Raw records:
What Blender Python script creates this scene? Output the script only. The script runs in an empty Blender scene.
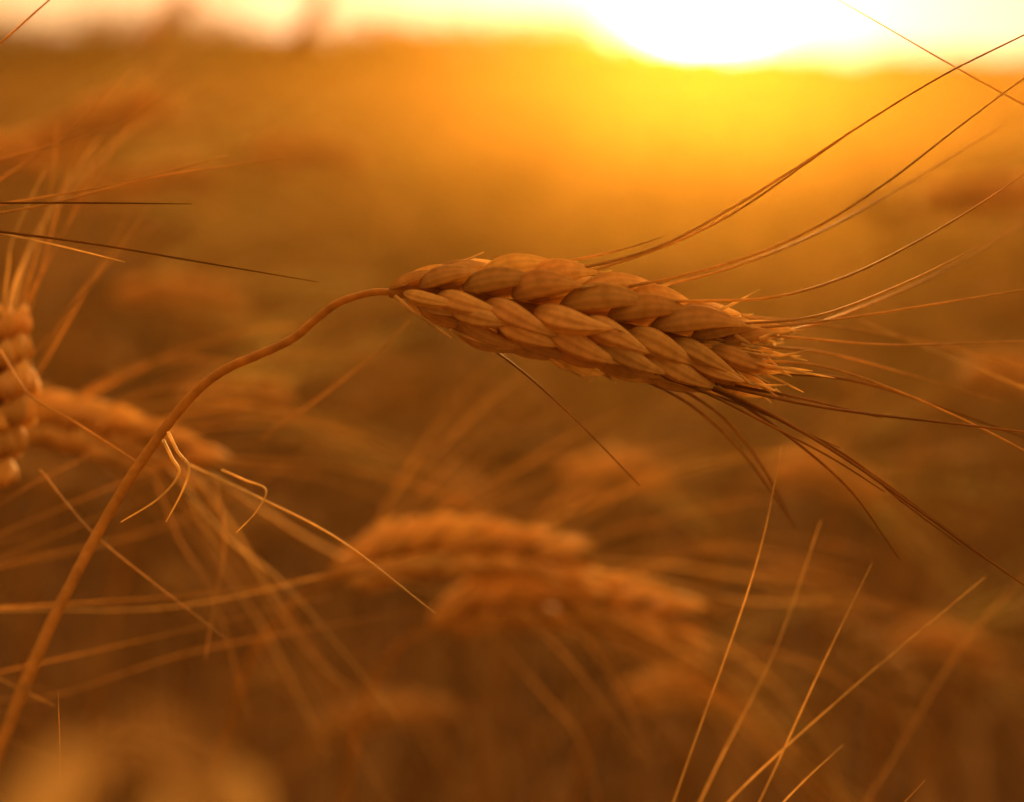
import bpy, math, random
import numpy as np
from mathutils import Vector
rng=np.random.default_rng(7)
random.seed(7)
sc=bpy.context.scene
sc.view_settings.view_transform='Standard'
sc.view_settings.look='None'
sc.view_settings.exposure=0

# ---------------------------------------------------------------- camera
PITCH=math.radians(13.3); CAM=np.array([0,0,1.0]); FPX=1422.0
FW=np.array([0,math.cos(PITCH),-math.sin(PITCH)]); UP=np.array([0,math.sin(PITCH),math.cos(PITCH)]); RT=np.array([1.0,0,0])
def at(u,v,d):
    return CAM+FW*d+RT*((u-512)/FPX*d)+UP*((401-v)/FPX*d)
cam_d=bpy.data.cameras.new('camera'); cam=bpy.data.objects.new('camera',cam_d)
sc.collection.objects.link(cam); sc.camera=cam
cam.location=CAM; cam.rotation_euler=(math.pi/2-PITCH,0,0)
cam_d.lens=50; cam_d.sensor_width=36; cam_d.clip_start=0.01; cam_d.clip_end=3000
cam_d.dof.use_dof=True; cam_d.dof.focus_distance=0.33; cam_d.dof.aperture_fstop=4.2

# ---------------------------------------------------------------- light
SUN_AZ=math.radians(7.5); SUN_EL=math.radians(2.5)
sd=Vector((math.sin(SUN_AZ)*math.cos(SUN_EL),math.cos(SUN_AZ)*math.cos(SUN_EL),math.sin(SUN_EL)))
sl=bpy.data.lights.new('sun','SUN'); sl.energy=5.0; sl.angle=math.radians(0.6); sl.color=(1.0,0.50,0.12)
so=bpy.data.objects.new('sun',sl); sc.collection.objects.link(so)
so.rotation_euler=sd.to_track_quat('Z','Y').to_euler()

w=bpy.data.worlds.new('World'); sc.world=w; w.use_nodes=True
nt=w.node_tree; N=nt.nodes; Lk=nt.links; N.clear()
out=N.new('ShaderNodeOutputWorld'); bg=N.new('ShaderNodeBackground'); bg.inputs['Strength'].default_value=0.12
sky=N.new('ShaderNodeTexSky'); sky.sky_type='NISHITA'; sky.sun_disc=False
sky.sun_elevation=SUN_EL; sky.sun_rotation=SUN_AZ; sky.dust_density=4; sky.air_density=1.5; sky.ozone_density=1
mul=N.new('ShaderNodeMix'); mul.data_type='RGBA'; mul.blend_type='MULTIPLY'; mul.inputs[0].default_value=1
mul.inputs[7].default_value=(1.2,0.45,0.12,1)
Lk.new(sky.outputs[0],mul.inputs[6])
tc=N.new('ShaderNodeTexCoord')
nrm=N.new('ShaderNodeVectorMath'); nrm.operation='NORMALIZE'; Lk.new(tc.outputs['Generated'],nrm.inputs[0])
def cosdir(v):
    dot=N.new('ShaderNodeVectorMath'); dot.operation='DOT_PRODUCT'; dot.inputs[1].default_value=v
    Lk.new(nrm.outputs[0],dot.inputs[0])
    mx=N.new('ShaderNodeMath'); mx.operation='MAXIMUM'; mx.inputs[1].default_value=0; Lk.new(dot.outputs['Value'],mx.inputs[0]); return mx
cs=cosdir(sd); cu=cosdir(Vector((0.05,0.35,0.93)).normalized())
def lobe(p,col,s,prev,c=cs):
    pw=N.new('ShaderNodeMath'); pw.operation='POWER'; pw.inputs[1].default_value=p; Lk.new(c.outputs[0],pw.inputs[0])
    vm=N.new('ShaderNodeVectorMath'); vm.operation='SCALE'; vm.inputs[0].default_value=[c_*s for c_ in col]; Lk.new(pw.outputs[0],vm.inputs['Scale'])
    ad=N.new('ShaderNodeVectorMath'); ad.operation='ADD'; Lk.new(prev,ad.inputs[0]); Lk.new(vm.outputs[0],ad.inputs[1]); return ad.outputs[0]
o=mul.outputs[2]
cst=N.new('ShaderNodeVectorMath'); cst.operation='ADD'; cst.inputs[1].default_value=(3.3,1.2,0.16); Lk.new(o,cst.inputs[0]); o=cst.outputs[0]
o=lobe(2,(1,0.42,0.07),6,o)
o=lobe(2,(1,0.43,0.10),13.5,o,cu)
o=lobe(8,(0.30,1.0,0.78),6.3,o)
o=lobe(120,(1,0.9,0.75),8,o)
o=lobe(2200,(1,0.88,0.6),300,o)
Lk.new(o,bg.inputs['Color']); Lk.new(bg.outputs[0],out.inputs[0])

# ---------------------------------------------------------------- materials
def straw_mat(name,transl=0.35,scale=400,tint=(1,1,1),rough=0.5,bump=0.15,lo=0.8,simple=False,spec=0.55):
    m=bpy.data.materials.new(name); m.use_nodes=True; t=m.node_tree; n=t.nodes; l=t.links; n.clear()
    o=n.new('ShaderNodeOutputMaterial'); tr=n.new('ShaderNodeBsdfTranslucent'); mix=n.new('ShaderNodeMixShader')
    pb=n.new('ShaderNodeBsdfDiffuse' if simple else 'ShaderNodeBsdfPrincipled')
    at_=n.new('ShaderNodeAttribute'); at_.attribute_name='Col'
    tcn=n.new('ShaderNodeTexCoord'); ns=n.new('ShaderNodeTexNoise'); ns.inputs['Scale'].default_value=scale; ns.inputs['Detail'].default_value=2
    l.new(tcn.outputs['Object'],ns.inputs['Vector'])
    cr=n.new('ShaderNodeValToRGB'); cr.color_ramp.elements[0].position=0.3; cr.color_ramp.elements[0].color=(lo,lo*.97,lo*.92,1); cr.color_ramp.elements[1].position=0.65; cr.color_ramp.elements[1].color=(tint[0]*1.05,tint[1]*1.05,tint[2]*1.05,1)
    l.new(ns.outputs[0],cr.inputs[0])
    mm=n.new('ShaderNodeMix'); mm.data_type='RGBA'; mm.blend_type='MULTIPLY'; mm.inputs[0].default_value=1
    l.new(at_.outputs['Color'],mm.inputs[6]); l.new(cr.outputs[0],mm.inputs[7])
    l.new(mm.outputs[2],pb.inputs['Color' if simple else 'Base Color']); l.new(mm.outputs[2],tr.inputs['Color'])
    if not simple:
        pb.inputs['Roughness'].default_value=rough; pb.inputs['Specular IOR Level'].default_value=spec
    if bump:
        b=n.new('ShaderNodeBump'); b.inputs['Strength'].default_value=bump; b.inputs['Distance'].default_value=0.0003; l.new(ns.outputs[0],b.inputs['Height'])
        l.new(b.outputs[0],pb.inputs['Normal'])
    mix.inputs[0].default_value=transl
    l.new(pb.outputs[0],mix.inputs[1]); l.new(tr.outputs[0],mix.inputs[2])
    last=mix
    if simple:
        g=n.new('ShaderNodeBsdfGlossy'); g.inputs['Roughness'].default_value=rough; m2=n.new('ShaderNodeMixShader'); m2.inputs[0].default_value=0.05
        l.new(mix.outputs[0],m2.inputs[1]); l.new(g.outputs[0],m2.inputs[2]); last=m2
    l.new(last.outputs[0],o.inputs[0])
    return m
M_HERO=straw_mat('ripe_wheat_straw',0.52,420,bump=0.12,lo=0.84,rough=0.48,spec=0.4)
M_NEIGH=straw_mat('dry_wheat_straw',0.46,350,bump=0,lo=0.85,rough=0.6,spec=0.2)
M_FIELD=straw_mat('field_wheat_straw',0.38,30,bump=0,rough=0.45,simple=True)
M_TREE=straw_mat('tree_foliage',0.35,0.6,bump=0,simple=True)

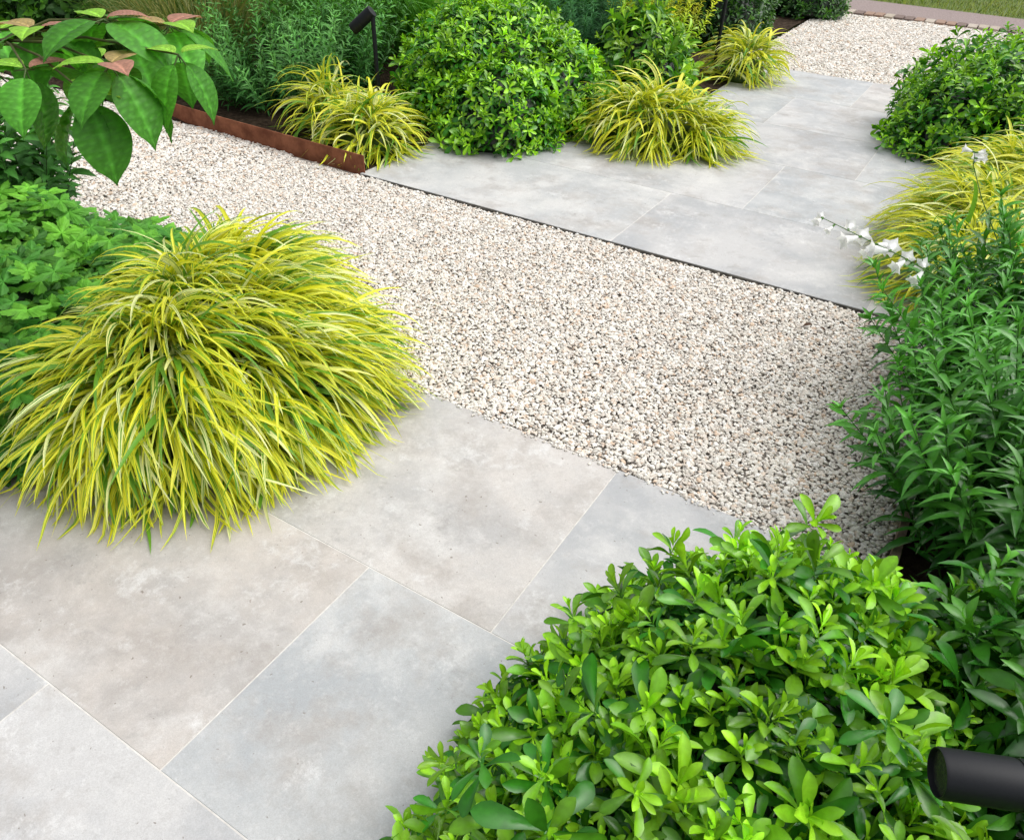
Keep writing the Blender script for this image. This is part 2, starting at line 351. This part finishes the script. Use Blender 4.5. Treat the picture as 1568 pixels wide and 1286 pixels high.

JOB.
The records above need to be given again exactly. Omit the pictures.

FINAL RESULT.
What Blender Python script creates this scene? Output the script only. The script runs in an empty Blender scene.
import bpy, math, random
import numpy as np
from mathutils import Vector
rng=np.random.default_rng(7)
random.seed(7)
sc=bpy.context.scene
sc.view_settings.view_transform='Standard'
sc.view_settings.look='None'
sc.view_settings.exposure=0

# ---------------------------------------------------------------- camera
PITCH=math.radians(13.3); CAM=np.array([0,0,1.0]); FPX=1422.0
FW=np.array([0,math.cos(PITCH),-math.sin(PITCH)]); UP=np.array([0,math.sin(PITCH),math.cos(PITCH)]); RT=np.array([1.0,0,0])
def at(u,v,d):
    return CAM+FW*d+RT*((u-512)/FPX*d)+UP*((401-v)/FPX*d)
cam_d=bpy.data.cameras.new('camera'); cam=bpy.data.objects.new('camera',cam_d)
sc.collection.objects.link(cam); sc.camera=cam
cam.location=CAM; cam.rotation_euler=(math.pi/2-PITCH,0,0)
cam_d.lens=50; cam_d.sensor_width=36; cam_d.clip_start=0.01; cam_d.clip_end=3000
cam_d.dof.use_dof=True; cam_d.dof.focus_distance=0.33; cam_d.dof.aperture_fstop=4.2

# ---------------------------------------------------------------- light
SUN_AZ=math.radians(7.5); SUN_EL=math.radians(2.5)
sd=Vector((math.sin(SUN_AZ)*math.cos(SUN_EL),math.cos(SUN_AZ)*math.cos(SUN_EL),math.sin(SUN_EL)))
sl=bpy.data.lights.new('sun','SUN'); sl.energy=5.0; sl.angle=math.radians(0.6); sl.color=(1.0,0.50,0.12)
so=bpy.data.objects.new('sun',sl); sc.collection.objects.link(so)
so.rotation_euler=sd.to_track_quat('Z','Y').to_euler()

w=bpy.data.worlds.new('World'); sc.world=w; w.use_nodes=True
nt=w.node_tree; N=nt.nodes; Lk=nt.links; N.clear()
out=N.new('ShaderNodeOutputWorld'); bg=N.new('ShaderNodeBackground'); bg.inputs['Strength'].default_value=0.12
sky=N.new('ShaderNodeTexSky'); sky.sky_type='NISHITA'; sky.sun_disc=False
sky.sun_elevation=SUN_EL; sky.sun_rotation=SUN_AZ; sky.dust_density=4; sky.air_density=1.5; sky.ozone_density=1
mul=N.new('ShaderNodeMix'); mul.data_type='RGBA'; mul.blend_type='MULTIPLY'; mul.inputs[0].default_value=1
mul.inputs[7].default_value=(1.2,0.45,0.12,1)
Lk.new(sky.outputs[0],mul.inputs[6])
tc=N.new('ShaderNodeTexCoord')
nrm=N.new('ShaderNodeVectorMath'); nrm.operation='NORMALIZE'; Lk.new(tc.outputs['Generated'],nrm.inputs[0])
def cosdir(v):
    dot=N.new('ShaderNodeVectorMath'); dot.operation='DOT_PRODUCT'; dot.inputs[1].default_value=v
    Lk.new(nrm.outputs[0],dot.inputs[0])
    mx=N.new('ShaderNodeMath'); mx.operation='MAXIMUM'; mx.inputs[1].default_value=0; Lk.new(dot.outputs['Value'],mx.inputs[0]); return mx
cs=cosdir(sd); cu=cosdir(Vector((0.05,0.35,0.93)).normalized())
def lobe(p,col,s,prev,c=cs):
    pw=N.new('ShaderNodeMath'); pw.operation='POWER'; pw.inputs[1].default_value=p; Lk.new(c.outputs[0],pw.inputs[0])
    vm=N.new('ShaderNodeVectorMath'); vm.operation='SCALE'; vm.inputs[0].default_value=[c_*s for c_ in col]; Lk.new(pw.outputs[0],vm.inputs['Scale'])
    ad=N.new('ShaderNodeVectorMath'); ad.operation='ADD'; Lk.new(prev,ad.inputs[0]); Lk.new(vm.outputs[0],ad.inputs[1]); return ad.outputs[0]
o=mul.outputs[2]
cst=N.new('ShaderNodeVectorMath'); cst.operation='ADD'; cst.inputs[1].default_value=(3.3,1.2,0.16); Lk.new(o,cst.inputs[0]); o=cst.outputs[0]
o=lobe(2,(1,0.42,0.07),6,o)
o=lobe(2,(1,0.43,0.10),13.5,o,cu)
o=lobe(8,(0.30,1.0,0.78),6.3,o)
o=lobe(120,(1,0.9,0.75),8,o)
o=lobe(2200,(1,0.88,0.6),300,o)
Lk.new(o,bg.inputs['Color']); Lk.new(bg.outputs[0],out.inputs[0])

# ---------------------------------------------------------------- materials
def straw_mat(name,transl=0.35,scale=400,tint=(1,1,1),rough=0.5,bump=0.15,lo=0.8,simple=False,spec=0.55):
    m=bpy.data.materials.new(name); m.use_nodes=True; t=m.node_tree; n=t.nodes; l=t.links; n.clear()
    o=n.new('ShaderNodeOutputMaterial'); tr=n.new('ShaderNodeBsdfTranslucent'); mix=n.new('ShaderNodeMixShader')
    pb=n.new('ShaderNodeBsdfDiffuse' if simple else 'ShaderNodeBsdfPrincipled')
    at_=n.new('ShaderNodeAttribute'); at_.attribute_name='Col'
    tcn=n.new('ShaderNodeTexCoord'); ns=n.new('ShaderNodeTexNoise'); ns.inputs['Scale'].default_value=scale; ns.inputs['Detail'].default_value=2
    l.new(tcn.outputs['Object'],ns.inputs['Vector'])
    cr=n.new('ShaderNodeValToRGB'); cr.color_ramp.elements[0].position=0.3; cr.color_ramp.elements[0].color=(lo,lo*.97,lo*.92,1); cr.color_ramp.elements[1].position=0.65; cr.color_ramp.elements[1].color=(tint[0]*1.05,tint[1]*1.05,tint[2]*1.05,1)
    l.new(ns.outputs[0],cr.inputs[0])
    mm=n.new('ShaderNodeMix'); mm.data_type='RGBA'; mm.blend_type='MULTIPLY'; mm.inputs[0].default_value=1
    l.new(at_.outputs['Color'],mm.inputs[6]); l.new(cr.outputs[0],mm.inputs[7])
    l.new(mm.outputs[2],pb.inputs['Color' if simple else 'Base Color']); l.new(mm.outputs[2],tr.inputs['Color'])
    if not simple:
        pb.inputs['Roughness'].default_value=rough; pb.inputs['Specular IOR Level'].default_value=spec
    if bump:
        b=n.new('ShaderNodeBump'); b.inputs['Strength'].default_value=bump; b.inputs['Distance'].default_value=0.0003; l.new(ns.outputs[0],b.inputs['Height'])
        l.new(b.outputs[0],pb.inputs['Normal'])
    mix.inputs[0].default_value=transl
    l.new(pb.outputs[0],mix.inputs[1]); l.new(tr.outputs[0],mix.inputs[2])
    last=mix
    if simple:
        g=n.new('ShaderNodeBsdfGlossy'); g.inputs['Roughness'].default_value=rough; m2=n.new('ShaderNodeMixShader'); m2.inputs[0].default_value=0.05
        l.new(mix.outputs[0],m2.inputs[1]); l.new(g.outputs[0],m2.inputs[2]); last=m2
    l.new(last.outputs[0],o.inputs[0])
    return m
M_HERO=straw_mat('ripe_wheat_straw',0.52,420,bump=0.12,lo=0.84,rough=0.48,spec=0.4)
M_NEIGH=straw_mat('dry_wheat_straw',0.46,350,bump=0,lo=0.85,rough=0.6,spec=0.2)
M_FIELD=straw_mat('field_wheat_straw',0.38,30,bump=0,rough=0.45,simple=True)
M_TREE=straw_mat('tree_foliage',0.35,0.6,bump=0,simple=True)

Keep writing the Blender script for this image. This is part 2, starting at line 351. This part finishes the script. Use Blender 4.5. Treat the picture as 1568 pixels wide and 1286 pixels high.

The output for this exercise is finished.